おかしいですよ。バグですよ。リリース失敗ですよ。夢なら覚めてほしいですよ。

でね、こっちで作ったシステムをどんなに調べても、「好物」には「らーめん」と「弁慶ラーメン」と「すた丼」とちゃんと入っている。配列形式のテキストになっている。

間違ってねーじゃん。おかしくねーじゃん。ってなるんですよ。

これは夢だからしょうがないけど、夢だと理不尽に思い通りにならないことってありますよね。悪夢ってやつ?
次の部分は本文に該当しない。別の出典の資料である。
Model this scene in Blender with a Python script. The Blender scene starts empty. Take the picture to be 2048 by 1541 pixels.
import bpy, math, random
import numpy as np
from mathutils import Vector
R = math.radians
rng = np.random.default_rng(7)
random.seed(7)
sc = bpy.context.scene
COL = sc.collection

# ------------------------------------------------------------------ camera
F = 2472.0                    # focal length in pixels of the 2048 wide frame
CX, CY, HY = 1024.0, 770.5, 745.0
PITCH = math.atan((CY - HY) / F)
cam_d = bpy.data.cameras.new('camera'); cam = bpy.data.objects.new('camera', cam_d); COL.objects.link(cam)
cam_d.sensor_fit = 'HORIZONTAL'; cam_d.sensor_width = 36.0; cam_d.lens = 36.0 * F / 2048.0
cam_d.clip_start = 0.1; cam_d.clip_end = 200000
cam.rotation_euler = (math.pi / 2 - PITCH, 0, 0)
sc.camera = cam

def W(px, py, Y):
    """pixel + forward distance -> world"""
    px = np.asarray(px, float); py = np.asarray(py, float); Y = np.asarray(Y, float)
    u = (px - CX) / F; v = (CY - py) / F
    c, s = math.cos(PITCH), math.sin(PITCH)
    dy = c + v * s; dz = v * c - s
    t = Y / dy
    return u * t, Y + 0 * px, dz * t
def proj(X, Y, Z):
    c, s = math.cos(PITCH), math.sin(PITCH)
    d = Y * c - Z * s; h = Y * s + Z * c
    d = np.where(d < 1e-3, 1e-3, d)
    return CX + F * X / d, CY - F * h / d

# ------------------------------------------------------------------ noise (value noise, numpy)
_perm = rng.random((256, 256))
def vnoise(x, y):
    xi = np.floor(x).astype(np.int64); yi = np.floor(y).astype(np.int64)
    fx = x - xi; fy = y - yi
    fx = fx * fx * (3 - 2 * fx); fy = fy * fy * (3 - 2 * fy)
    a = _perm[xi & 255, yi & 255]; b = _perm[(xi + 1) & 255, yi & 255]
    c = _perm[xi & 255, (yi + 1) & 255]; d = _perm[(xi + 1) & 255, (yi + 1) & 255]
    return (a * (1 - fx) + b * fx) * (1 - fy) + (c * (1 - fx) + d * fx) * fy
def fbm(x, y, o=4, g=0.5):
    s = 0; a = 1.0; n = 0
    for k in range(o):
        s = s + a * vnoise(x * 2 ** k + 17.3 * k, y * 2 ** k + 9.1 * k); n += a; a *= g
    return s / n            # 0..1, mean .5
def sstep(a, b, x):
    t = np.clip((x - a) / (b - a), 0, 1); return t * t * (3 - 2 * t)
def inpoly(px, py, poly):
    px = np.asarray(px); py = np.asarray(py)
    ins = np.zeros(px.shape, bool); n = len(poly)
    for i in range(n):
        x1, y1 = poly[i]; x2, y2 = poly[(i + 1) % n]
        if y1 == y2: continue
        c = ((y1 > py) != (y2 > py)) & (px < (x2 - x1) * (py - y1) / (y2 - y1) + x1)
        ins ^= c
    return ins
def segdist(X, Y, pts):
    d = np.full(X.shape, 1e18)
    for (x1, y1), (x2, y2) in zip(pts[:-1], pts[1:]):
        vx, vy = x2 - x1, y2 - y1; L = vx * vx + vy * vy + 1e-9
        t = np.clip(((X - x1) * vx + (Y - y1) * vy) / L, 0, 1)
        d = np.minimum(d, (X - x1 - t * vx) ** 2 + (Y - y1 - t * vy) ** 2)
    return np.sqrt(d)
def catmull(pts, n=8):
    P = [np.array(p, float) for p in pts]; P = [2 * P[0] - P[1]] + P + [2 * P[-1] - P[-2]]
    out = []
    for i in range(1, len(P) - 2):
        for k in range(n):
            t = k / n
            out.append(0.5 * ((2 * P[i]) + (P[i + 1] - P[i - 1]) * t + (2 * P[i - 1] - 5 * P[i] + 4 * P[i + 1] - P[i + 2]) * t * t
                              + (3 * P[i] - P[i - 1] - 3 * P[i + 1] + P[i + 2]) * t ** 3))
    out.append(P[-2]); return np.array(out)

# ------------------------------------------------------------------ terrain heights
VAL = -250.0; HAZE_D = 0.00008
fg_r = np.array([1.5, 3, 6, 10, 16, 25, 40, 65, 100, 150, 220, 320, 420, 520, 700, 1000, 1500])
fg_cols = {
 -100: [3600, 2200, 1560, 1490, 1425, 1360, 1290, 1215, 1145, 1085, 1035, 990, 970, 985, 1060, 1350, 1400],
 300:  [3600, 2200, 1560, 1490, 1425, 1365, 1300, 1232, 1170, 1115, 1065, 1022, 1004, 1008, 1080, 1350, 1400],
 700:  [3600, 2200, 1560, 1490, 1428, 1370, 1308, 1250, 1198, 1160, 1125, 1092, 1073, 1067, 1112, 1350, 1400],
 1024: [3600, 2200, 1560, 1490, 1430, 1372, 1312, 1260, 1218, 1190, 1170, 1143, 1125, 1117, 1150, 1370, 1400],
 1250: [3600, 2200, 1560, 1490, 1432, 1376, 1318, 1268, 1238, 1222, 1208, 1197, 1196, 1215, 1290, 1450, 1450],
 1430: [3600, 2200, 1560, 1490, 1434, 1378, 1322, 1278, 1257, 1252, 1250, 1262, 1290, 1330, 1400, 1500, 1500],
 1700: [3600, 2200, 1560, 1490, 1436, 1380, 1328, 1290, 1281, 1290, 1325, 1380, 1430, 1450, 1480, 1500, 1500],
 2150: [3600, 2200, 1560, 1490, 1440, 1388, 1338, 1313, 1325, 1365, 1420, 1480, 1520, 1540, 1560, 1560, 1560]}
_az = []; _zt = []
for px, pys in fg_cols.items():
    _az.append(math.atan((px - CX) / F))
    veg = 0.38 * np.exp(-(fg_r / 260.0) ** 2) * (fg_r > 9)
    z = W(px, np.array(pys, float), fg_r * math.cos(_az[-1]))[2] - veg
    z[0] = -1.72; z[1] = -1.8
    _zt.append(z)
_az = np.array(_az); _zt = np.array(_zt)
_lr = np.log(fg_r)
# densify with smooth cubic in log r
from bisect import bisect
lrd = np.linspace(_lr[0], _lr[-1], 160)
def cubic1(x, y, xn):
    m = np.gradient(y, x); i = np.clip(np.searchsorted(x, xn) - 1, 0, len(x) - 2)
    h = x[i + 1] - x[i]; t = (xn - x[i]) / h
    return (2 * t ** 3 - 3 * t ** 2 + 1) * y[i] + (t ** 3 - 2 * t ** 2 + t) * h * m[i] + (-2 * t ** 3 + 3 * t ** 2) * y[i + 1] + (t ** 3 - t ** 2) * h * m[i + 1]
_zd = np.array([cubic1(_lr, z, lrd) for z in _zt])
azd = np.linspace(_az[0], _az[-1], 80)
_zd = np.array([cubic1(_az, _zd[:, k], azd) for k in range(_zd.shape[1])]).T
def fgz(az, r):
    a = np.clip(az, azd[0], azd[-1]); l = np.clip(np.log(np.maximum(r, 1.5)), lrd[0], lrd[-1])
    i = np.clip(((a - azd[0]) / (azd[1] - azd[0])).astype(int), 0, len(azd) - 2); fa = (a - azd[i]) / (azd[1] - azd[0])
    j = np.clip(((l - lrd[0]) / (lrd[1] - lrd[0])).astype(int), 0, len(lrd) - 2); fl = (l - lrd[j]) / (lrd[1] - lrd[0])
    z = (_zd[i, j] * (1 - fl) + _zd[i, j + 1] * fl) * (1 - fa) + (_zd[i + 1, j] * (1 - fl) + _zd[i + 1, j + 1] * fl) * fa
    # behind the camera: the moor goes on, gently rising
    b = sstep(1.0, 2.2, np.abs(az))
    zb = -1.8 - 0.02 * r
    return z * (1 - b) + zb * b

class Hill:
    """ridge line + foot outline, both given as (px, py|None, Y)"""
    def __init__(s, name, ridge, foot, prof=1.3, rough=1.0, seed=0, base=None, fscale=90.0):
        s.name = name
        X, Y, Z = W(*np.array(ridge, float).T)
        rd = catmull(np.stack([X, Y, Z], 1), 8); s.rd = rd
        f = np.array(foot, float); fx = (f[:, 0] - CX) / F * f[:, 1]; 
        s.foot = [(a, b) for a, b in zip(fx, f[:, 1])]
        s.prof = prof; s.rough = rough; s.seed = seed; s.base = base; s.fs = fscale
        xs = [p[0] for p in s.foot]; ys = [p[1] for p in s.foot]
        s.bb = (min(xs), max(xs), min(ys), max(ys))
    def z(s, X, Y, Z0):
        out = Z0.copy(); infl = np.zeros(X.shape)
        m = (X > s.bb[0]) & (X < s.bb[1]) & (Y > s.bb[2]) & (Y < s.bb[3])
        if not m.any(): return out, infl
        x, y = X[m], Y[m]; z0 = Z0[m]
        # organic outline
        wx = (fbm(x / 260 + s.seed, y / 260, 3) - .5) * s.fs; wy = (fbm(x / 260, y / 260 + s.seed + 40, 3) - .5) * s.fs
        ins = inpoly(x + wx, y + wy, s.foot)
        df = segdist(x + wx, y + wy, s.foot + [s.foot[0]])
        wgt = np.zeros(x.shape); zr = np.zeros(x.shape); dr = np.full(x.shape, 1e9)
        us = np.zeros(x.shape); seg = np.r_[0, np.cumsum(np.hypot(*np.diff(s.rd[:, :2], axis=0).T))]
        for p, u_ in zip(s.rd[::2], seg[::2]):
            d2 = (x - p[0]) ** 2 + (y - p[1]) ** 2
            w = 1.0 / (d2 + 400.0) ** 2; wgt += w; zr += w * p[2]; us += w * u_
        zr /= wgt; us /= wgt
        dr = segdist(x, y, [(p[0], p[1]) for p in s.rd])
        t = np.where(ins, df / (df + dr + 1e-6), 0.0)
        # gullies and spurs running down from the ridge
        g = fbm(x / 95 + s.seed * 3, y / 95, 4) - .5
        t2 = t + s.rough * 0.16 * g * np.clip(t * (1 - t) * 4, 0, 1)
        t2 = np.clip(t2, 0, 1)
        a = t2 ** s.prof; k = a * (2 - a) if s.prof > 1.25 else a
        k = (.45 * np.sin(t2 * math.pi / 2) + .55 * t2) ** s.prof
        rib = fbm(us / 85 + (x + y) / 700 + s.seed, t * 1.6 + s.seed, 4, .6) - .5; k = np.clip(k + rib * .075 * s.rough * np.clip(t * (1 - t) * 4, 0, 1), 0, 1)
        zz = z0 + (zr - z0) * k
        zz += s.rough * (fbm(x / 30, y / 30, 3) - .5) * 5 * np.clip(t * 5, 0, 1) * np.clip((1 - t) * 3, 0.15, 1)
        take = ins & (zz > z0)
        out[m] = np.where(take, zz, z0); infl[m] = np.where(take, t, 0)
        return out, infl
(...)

それでね、API仕様書を読み間違えたんじゃないかと思ってね、読み直したんですよ「えーぴーあいしようしょ」
そしたら、どうですか?こんなことが書かれていたんですよ。

  • 好物:テキストの配列:人の食べ物の好物(ただし件数は1件まで

わかりやすいように太字にしましたけどね。本物は太字になんてなっていないですよ。
でも、書いてある。ちゃんと書いてある。本当に書いてある。
配列なのに、1件までなんですよ。1件。0でも3でもない、1だよ1。

配列なのに1件までっていうのが既におかしいんですけどね、普通はAPI仕様に違反をした情報を送ったらね、送られたシステムは400エラーってのを返却するんですよ。400ってのはBadRequestってこと。覚えづらけりゃ、バッドコミュニケーションでもいいよ。
なのにね、夢の中ではですよ。400エラーなんて返さずにですよ。さも正常に受け取ったふりして、先頭の1件しか処理してくれないんですよ。
するとね、テストでも正常なんだから気付けないんですよ。
それがね、リリース直前になって気づいちゃった。

これね、どう酷いのか、システム開発を知らない人にはわからないだろうから、わかりやすく書くとね、
スーパーで最近、セルフレジってあるじゃないですか。自分で商品のバーコードを機械に読ませて清算するの。
あれでね、買いたい商品を全部バーコードで読ませて精算しようとするじゃないですか。普通スーパーで何か買う時って一つだけって珍しいじゃないですか。何個も買いますよ。でもね、何個も商品のバーコードを読ませて、さて精算しようとすると、機械が
お前、いっぱい商品を登録したみたいだけど、最初の一つしか精算してやらねーよ、他のも買いたきゃ、一つずつ精算し直しな、バーカwwwwwwwww
っていうようなもんなんですよ。
ムカつくでしょ?こんなこと機械が言い出したら。
俺だったら、店長呼んで首絞めますよ。もう、刑務所に入ってもいい。

でもね、API仕様書っていうのがあって、そこに書いてあると、それを読まなかったこっちが悪いってなっちゃうの。
しかも、テストが終わっているのにバグが見つかると、夢の中だとすげー怒られるの。

クソでしょ?くそ!

でもね、こんな不条理が罷り通っているんですよ、夢の中のシステム開発って。
二週間前にお寺で座禅を覚えて幸せになれるかと思ったけどね、システム開発やっていて幸せにはなれないなー。